DODERER The Piano Trios

Author: 
David Gutman
C5220. DODERER The Piano TriosDODERER The Piano Trios

DODERER The Piano Trios

  • Trio for Piano, Violin and Cello No 3
  • Trio for Piano, Violin and Cello No 2
  • Trio for Piano, Violin and Cello No 1
  • Trio for Piano, Violin and Cello No 4

A composition pupil of Beat Furrer with six operas under her belt, Vienna-based Johanna Doderer (b1969) has some big name supporters, notably Patricia Kopatchinskaja, to whom she has dedicated a violin concerto. Her style is emotionally explicit, direct and accessible, not noticeably Austrian except in its Mittel-European devotion to the sometimes problematic combination of violin, cello and piano. After grappling with cutting-edge techniques, Doderer seems to have been seduced by Shostakovich and the brand of consonance in vogue on the Baltic fringes of the old Soviet empire. There is no extraneous glitz and little if any knowing irony. Nor has she been afraid to look back to what will sound well in her chosen medium.

Capriccio’s non-chronological sequence begins with the Third Piano Trio, possibly the easiest to digest. Commemorating the Mahler jubilee, it contrasts mainstream post-minimalist bustle with cooler elegiac sections inspired by the sentiments of ‘Ich bin der Welt abhanden gekommen’. Its predecessor, composed for the Haydn year of 2009, put me in mind of Shostakovich at his most foursquare and academic (qv works such as the Piano Quintet). Eventually Doderer pushes into Schnittke-land, thumpiness melting away before a sweetly innocent cadence. The First Trio (2002) is closer still to Shostakovich and yet more relentless in its repetitiousness – some Górecki pieces function in much the same way. The simple/simplistic ending is inconclusive. Things loosen up in the more extended Fourth Trio (2013), where Doderer’s late-Romantic models are allowed fuller rein; once again the music stops without resolution.

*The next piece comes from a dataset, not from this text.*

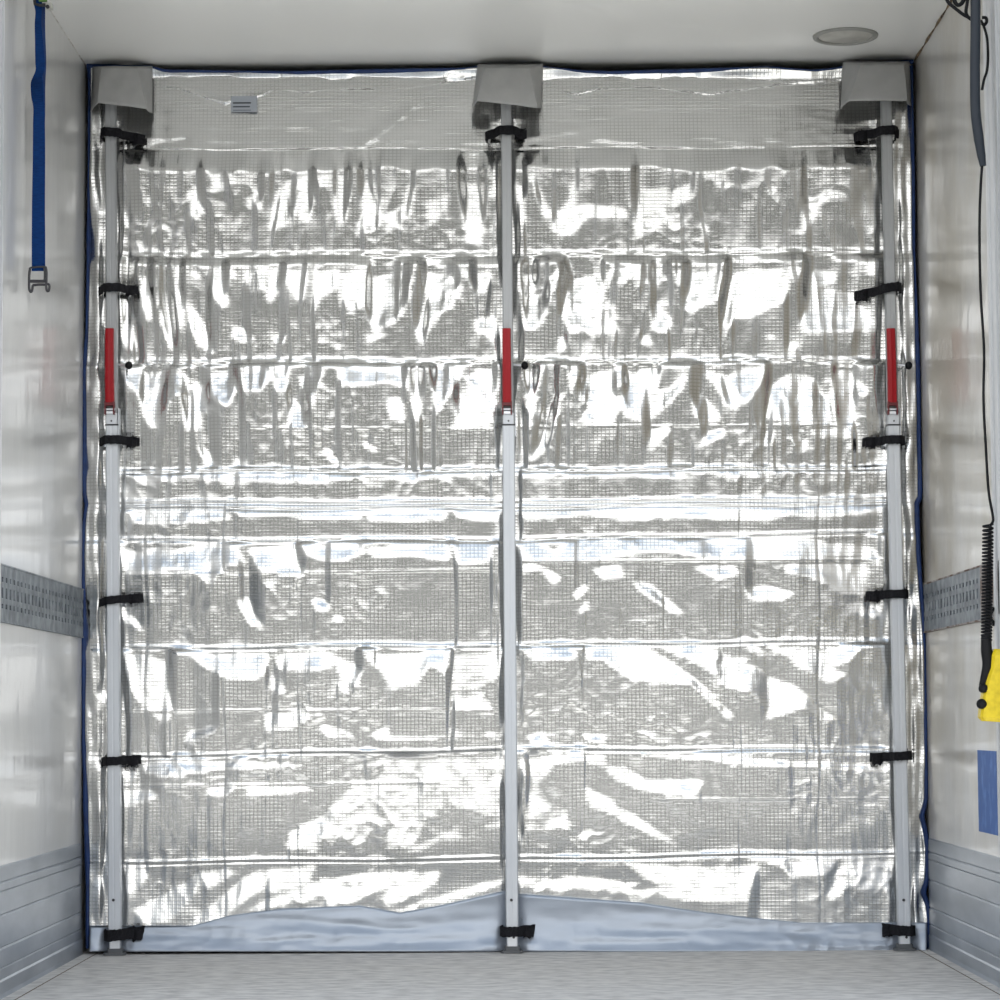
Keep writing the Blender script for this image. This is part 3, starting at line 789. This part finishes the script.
strap(506.3, 131, 486, 526, 9, .02, 1, 50)
strap(115.2, 935, 106, 145, 11, .08, 1, 51)
strap(512.3, 931.5, 503.5, 535, 10, .03, 1, 52)
strap(904, 930.5, 880, 911.5, 10, -.05, -1, 53)

# ------------------------------------------------------------------ telescopic load bars
def load_bar(ut, ub, v_bot, label):
    pt, pb = at(ut, 110, -.07), at(ub, 930, -.07)
    slope = (pt.x-pb.x)/(pt.z-pb.z)
    base = Vector((pb.x - slope*pb.z, -.07, 0))
    root = empty('load_bar', base); root.rotation_euler = (0, math.atan(slope), 0)
    tag(root, label, 'load bar', 'telescopic load bars holding the foil curtain')
    zz = lambda v: at(ub, v, -.088).z
    # lower sleeve: square profile with a front groove
    mb = MB(); w = .0182
    def sq(w, g=.0): return [(-w+.003,-w),(-g-.001,-w),(-g,-w+.0004),(g,-w+.0004),(g+.001,-w),(w-.003,-w),(w,-w+.003),(w,w-.003),(w-.003,w),(-w+.003,w),(-w,w-.003),(-w,-w+.003)]
    mb.prism(sq(w, .002), zz(931), zz(424)); mb.build('lower_tube', m_pole, root)
    mb = MB(); w2 = .0155; mb.prism(sq(w2, .0015), zz(424), 2.555); mb.build('upper_tube', m_pole2, root)
    # head pad and spring
    mb = MB(); mb.cbox((-.023,-.022,2.555), (.023,.022,2.590), .006); mb.build('head_pad', m_pad, root)
    # foot: bright collar and rubber pad
    mb = MB(); mb.cbox((-.0165,-.0165,.018), (.0165,.0165,zz(931)), .003); f = mb.build('foot_collar', m_bright, root)
    mb = MB(); mb.tube([(.004,-.0155,zz(938)+.002),(.004,-.019,zz(938)+.002)], .0038, 10); mb.build('rivet', m_zinc, f)
    mb = MB(); mb.cbox((-.032,-.030,.0012), (.032,.017,.008), .008); mb.cbox((-.022,-.021,.008), (.022,.016,.020), .005); mb.build('foot_pad', m_pad, root)
    mb = MB(); z = zz(900); mb.tube([(-.002,-.018,z),(-.002,-.0215,z)], .0042, 12); mb.build('screw', m_zinc, root)
    # red lever, hinge fork and bracket
    zt, zb = zz(329), zz(403)
    lev = MB(); rings = []
    for i in range(13):
        t = i/12; z = zb + (zt-zb)*t; ww = .0135 - .001*t; y = -.030 - .006*math.sin(t*math.pi)
        rings.append([(-ww,y,z),(-ww+.003,y-.006,z),(-.002,y-.0075,z),(.002,y-.0065,z),(ww-.003,y-.006,z),(ww,y,z),(ww,y+.010,z),(-ww,y+.010,z)])
    lev.loft(rings, smooth=False); lever = lev.build('lever_handle', m_red, root); lever['label'] = 'red lever handle'; lever.location.x = -.004
    hg = MB(); z0, z1 = zz(415), zz(402)
    for sx in (-1, 1): hg.box((sx*.0125-.002 , -.038, z0), (sx*.0125+.002, -.014, z1))
    hg.box((-.0125, -.036, z1-.012), (.0125, -.016, z1)); o = hg.build('hinge_fork', mat('dark_red_paint', (.13,.012,.016), .45), lever); o['label'] = 'dark red hinge fork'
    hg = MB(); hg.box((-.0095,-.030,z0+.003),(.0095,-.016,z0+.010)); hg.tube([(-.016,-.028,z0+.016),(.016,-.028,z0+.016)], .004, 10); hg.build('hinge_pin', m_bright, lever)
    br = MB(); br.cbox((-.0165,-.022,zz(424)), (.0165,.018,zz(413)), .002); br.box((.0185,-.014,zz(436)), (.0215,.016,zz(408)));
    b = br.build('lock_bracket', m_pole, root)
    mb = MB(); z = zz(421); mb.tube([(0,-.0215,z),(0,-.024,z)], .0026, 8); mb.build('screw', m_zinc, b)
    mb = MB(); mb.box((-.0195,-.0195,zz(425.5)), (.0195,.0195,zz(424))); mb.build('tube_rim', m_zinc, root)
    # release pin and its black knob at the side
    z = zz(365); kn = MB(); kn.tube([(.014,.006,z+.004),(.046,.0,z)], .0042, 8); pin = kn.build('release_pin', m_bright, root)
    kn = MB(); kn.tube([(.040,-.002,z),(.044,-.003,z),(.050,-.005,z),(.056,-.006,z),(.060,-.006,z)], [.006,.0105,.0125,.010,.004], 14); k = kn.build('knob', m_rubber, pin)
    return root
load_bar(110.9, 115.2, 931, 'silver telescopic load bar with a red lever at the left edge of the foil curtain')
load_bar(506.2, 512.2, 931, 'silver telescopic load bar with a red lever down the middle of the foil curtain')
load_bar(886, 904, 931, 'silver telescopic load bar with a red lever at the right edge of the foil curtain')

# ------------------------------------------------------------------ ceiling light
cl = empty('ceiling_light', (.993, -.292, H)); tag(cl, 'round recessed ceiling light, unlit, with a greyish lens', 'light')
mb = MB()
prof = [(.094, 0), (.093, -.005), (.087, -.008), (.079, -.006), (.077, 0)]
rings = [[(r*math.cos(a), r*math.sin(a), z) for r, z in prof] for a in [2*math.pi*i/48 for i in range(49)]]
mb.loft(rings, closed_ring=True, caps=False); mb.build('trim_ring', m_ring, cl)
mb = MB(); rr = [.0775, .06, .04, .02, .004]
rings = [[(r*math.cos(2*math.pi*i/40), r*math.sin(2*math.pi*i/40), -.002-.003*(1-(r/.0775)**2)) for i in range(40)] for r in rr]
mb.loft(rings, caps=True); mb.build('lens', m_lens, cl)

# ------------------------------------------------------------------ blue strap on the left wall
ys = -1.0
sw = at(39.5, 120, ys)
hs = empty('hanging_strap', (sw.x, ys, 1.95)); tag(hs, 'blue webbing strap hanging on the left wall with an open metal buckle', 'strap')
def rel(u, v, y=ys): return at(u, v, y) - hs.location
pts = [(39,-8,7,0),(38,4,8,0),(38.5,12,6,.3),(38,24,6.5,.2),(39,40,8,.1),(40,60,9.5,0),(40,70,9,-.1),(38,76,10,-.4),(37,82,14,-.7),(37.5,95,13.5,-.5),(39,108,11.5,-.1),(39,125,12,0),(39,160,12.5,0),(38.5,200,13,0),(38.5,240,13.5,0),(38.5,271,13.5,0)]
def smooth_rows(rows, n=6):
    A = [Vector((r[0], r[1], r[2])) for r in rows]; B = [Vector((r[3], 0, 0)) for r in rows]
    a, b = bezier(A, n), bezier(B, n); return [(p.x, p.y, p.z, q.x) for p, q in zip(a, b)]
mb = MB(); rings = []
for u, v, w, tw in smooth_rows(pts):
    c = rel(u, v); hw = w/F*(D+ys)/2; dx = Vector((math.cos(tw), math.sin(tw), 0))*hw/max(.5, math.cos(tw)); dn = Vector((-math.sin(tw), math.cos(tw), 0))*.0014
    rings.append([c-dx-dn, c+dx-dn, c+dx+dn, c-dx+dn])
mb.loft(rings, smooth=False); mb.build('webbing', m_strap, hs)
# second layer folded behind, seen dark where the strap twists
mb = MB(); rings = []
for u, v, w, tw in smooth_rows([(40.5,2,8,.0),(41,30,7,.1),(41.5,60,8,.2),(42,85,5,.2),(42,110,5,.1),(40,130,8,0),(39,160,10,0)]):
    c = rel(u, v) + Vector((0, .012, 0)); hw = w/F*(D+ys)/2
    rings.append([c+Vector((-hw,-.001,0)), c+Vector((hw,-.001,0)), c+Vector((hw,.001,0)), c+Vector((-hw,.001,0))])
mb.loft(rings, smooth=False); mb.build('folded_tail', m_blue, hs)
# buckle: wire frame with two curled hooks
bk = MB()
def wire(ps, r, dy=-.004): bk.tube(bezier([rel(u, v) + Vector((0, dy, 0)) for u, v in ps], 4), r, 8)
wire([(30.5,268),(29.5,276),(29.5,288),(30.8,292),(32.3,291),(33,285.5)], .0034)
wire([(46,267),(46.8,272),(46.8,280),(46.5,286),(47.2,291),(49,291),(49.8,287),(49,284.5),(46.5,284.5)], .0032)
wire([(30.5,268),(38,267.2),(46,267)], .0026)
wire([(30,281.5),(38,281.5),(46.5,281.5)], .0042)
wire([(33,285.5),(39,284.8),(46.5,285)], .0034)
wire([(44.5,268),(44.8,276),(44.5,281)], .0022)
o = bk.build('buckle', m_zinc, hs)
# anchor fitting
an = empty('strap_anchor', at(43, 3, ys+.012)); tag(an, 'small metal anchor fitting holding the blue strap at the ceiling corner', 'bracket')
mb = MB(); q = lambda u, v, y: at(u, v, y) - an.location
p = q(34, 4, ys); mb.tube([q(34.5,-2,ys), q(35,4,ys), q(40,5.5,ys), q(46,5,ys)], .0045, 8); mb.build('hook', m_zinc, an)
mb = MB(); a = q(46,8.5,ys-.004); b = q(52,3,ys-.004); mb.box((a.x, a.y-.006, a.z), (b.x, b.y+.02, b.z)); mb.build('fixing_block', mat('pale_plastic', (.55,.55,.50), .5), an)
mb = MB(); a = q(47.8,7,ys-.014); mb.tube([a, a+Vector((0,-.006,0))], .005, 12); mb.build('bolt', m_zinc, an)
mb = MB(); a = q(39,1.8,ys-.004); b = q(47,-1,ys-.004); mb.box((a.x, a.y-.004, a.z), (b.x, b.y+.004, b.z)); mb.build('green_tab', m_green, an)

# ------------------------------------------------------------------ lift controller and cables on the right
yc = -1.37
pc_ = empty('pendant_controller', at(984, 720, yc)); tag(pc_, 'yellow hand controller hanging from a coiled black cable at the right wall', 'remote control')
def rp(u, v, dy=0): return at(u, v, yc+dy) - pc_.location
mb = MB(); mb.tube(bezier([rp(975.5,-6), rp(975.5,30), rp(975,70), rp(975.5,110), rp(979,140), rp(983,166)], 5), [.0125]*20+[.0125,.0115,.011,.0105,.009,.008], 14)
mb.build('conduit', m_conduit, pc_)
mb = MB(); mb.tube(bezier([rp(982.5,160), rp(980.5,190), rp(979.5,230), rp(980.5,290), rp(984,350), rp(983.5,400), rp(986,450), rp(988.5,490), rp(992.5,514), rp(993,521), rp(990,526)], 6), .0034, 8)
mb.build('cable', m_rubber, pc_)
mb = MB(); c = []; turns = 34; a, b = rp(988,524), rp(986.5,640); rad = .0118
for i in range(turns*12+1):
    t = i/(turns*12); an_ = 2*math.pi*i/12; p = a.lerp(b, t**.92)
    c.append(p + Vector((rad*math.cos(an_), rad*math.sin(an_), 0)))
mb.tube(c, .0030, 6); mb.build('coiled_cable', m_rubber, pc_)
mb = MB(); mb.tube(bezier([rp(986,634), rp(986.5,650), rp(988,664), rp(985.5,676), rp(983,686), rp(982,692)], 4), [.012,.0125,.013,.0135,.014,.0142,.0142,.014,.014,.0135,.013,.0125,.012,.0115,.011,.0105,.010,.009,.0085,.008,.008], 12)
mb.build('cable_boot', m_rubber, pc_)
# yellow housing
mb = MB(); rings = []
prof = [(649,984.5+9,1010),(655,991,1011),(668,990,1011),(676,987,1011),(690,983,1011),(705,980.5,1010),(717,979,1008),(721,982,1006)]
for v, ua_, ub_ in prof:
    a, b = rp(ua_, v), rp(ub_, v+1.5); d = .022 if 652 < v < 719 else .016
    rings.append([a+Vector((0,-d*.6,0)), a+Vector((.006,-d,0)), b+Vector((-.006,-d,0)), b+Vector((0,-d*.6,0)), b+Vector((0,d,0)), a+Vector((0,d,0))])
mb.loft(rings, smooth=False); hsg = mb.build('housing', m_yellow, pc_); hsg['label'] = 'yellow housing'
for v, u, r_ in ((688.5, 983, .011), (704, 981.5, .0125)):
    mb = MB(); p = rp(u, v, -.018); d = Vector((-.6,-.8,0)); mb.tube([p-d*.006, p+d*.003, p+d*.007, p+d*.010], [r_, r_, r_*.8, r_*.3], 14); o = mb.build('push_button', m_rubber, pc_); o['label'] = 'black push button'
# loose black wiring above
lw = empty('electric_wiring', at(965, 2, yc+.05)); tag(lw, 'loose black electric wires beside the conduit in the upper right corner', 'wire')
def rl(u, v, dy=0): return at(u, v, yc+.05+dy) - lw.location
mb = MB(); mb.tube(bezier([rl(945,-6), rl(948,2), rl(956,9), rl(964,15), rl(972,19)], 5), .0045, 8); mb.build('wire', m_rubber, lw)
mb = MB(); mb.tube(bezier([rl(968.5,-6), rl(967,4), rl(966,12), rl(968,17), rl(972,20)], 5), .0044, 8); mb.build('wire', m_rubber, lw)
mb = MB(); mb.tube(bezier([rl(981,20), rl(984,27), rl(987,38), rl(988,55), rl(987,70), rl(984,80), rl(982,90)], 5), .0034, 8); mb.build('wire', m_rubber, lw)
mb = MB(); mb.tube(bezier([rl(982,23), rl(984,25), rl(986.5,22), rl(986,18), rl(982,17.5)], 5), .0042, 8); mb.build('clip', m_rubber, lw)
mb = MB(); mb.tube(bezier([rl(954,-4), rl(955,2), rl(958,5), rl(962,3), rl(964,-2), rl(963,-6)], 5), .0055, 8); mb.build('connector', m_rubber, lw)
# small dark clip fixed to the rail behind the coil
rc = empty('cable_clip', atx(994, 616, W-.014)); tag(rc, 'small black clip on the right lashing rail behind the coiled cable', 'clip')
mb = MB(); mb.tube([(0,0,-.02),(-.012,-.01,-.01),(-.014,-.012,.004),(-.004,-.004,.02)], .007, 8); mb.build('clip_body', m_rubber, rc)

# blue sticker on the right wall
P = [atx(977.3, 750, W-.0015), atx(996.5, 750.5, W-.0015), atx(998, 836.5, W-.0015), atx(980, 831.5, W-.0015)]
mb = MB(); y0 = P[0].y; y1 = P[1].y; z0 = P[3].z; z1 = P[0].z
mb.box((W-.0016, y1, z0), (W-.0002, y0, z1)); st = mb.build('sticker', m_sticker); tag(st, 'scratched blue sticker low on the right wall', 'sticker')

One or two over-strenuous passages notwithstanding, this is a committed, spontaneous-sounding outing for the Norwegian/Lithuanian Vilos Trio, which takes its name from the players’ home towns (Vilnius and Oslo). All three would appear to be right inside the idiom. I have not heard the rival account of Doderer’s Second Trio by the Haydn Trio Eisenstadt (Capriccio, 9/09) but that is presented as part of a multi-composer Haydn-themed commissioning project and hence a rather different proposition. Given the faithful and immediate quality of the sound, this unassuming collection is certainly worth trying.